Postby SimonColes » Wed Oct 19, 2011 8:50 am

I would comment that this is a reasonable list in a sensible order and have a few thoughts (in no particular order).

I would add to (6) complete datasets that exhibit some interesting feature that cant currently be [easily] tackled with existing software (diffuse scattering for example?).

(1) is vitally important! We do this routinely for all data that we collect (much of which is handed over to other crystallographers to work up) - most software can produce simulated precession 'photos' from the raw image data. We find that as a matter of course 0 layer photos are really useful for an 'at a glance' assessment of the data quality, but we also include 1 layer too these days as it is very helpful to quickly get some idea of the nature of twinning, systematic absences, incommensuration etc. I would say 1 layer is a nice to have, but 0 layer essential - this means between 3 and 6 JPG files should be the minimum level of raw data supplied (they can take a little while to generate and therefore we script this part of our processing workflow).

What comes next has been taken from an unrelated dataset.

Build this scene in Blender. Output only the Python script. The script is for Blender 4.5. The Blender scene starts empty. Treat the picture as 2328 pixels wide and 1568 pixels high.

Software developers will produce better products if they can test more broadly and certain datasets would be very useful for training - it would be helpful to include 'labels' in this scheme that would indicate suitability to this type of usage.

Triage is vitally important - especially when scaling up from a single lab to global! However this is often very difficult to do at the time of creation as the worth of a dataset might increase or decrease with time. Ideally one would include processes of redaction and periodic appraisal, however this is very time consuming...

Given these comments, I would argue that outside of an individual laboratory there is no sense in keeping data under point (7).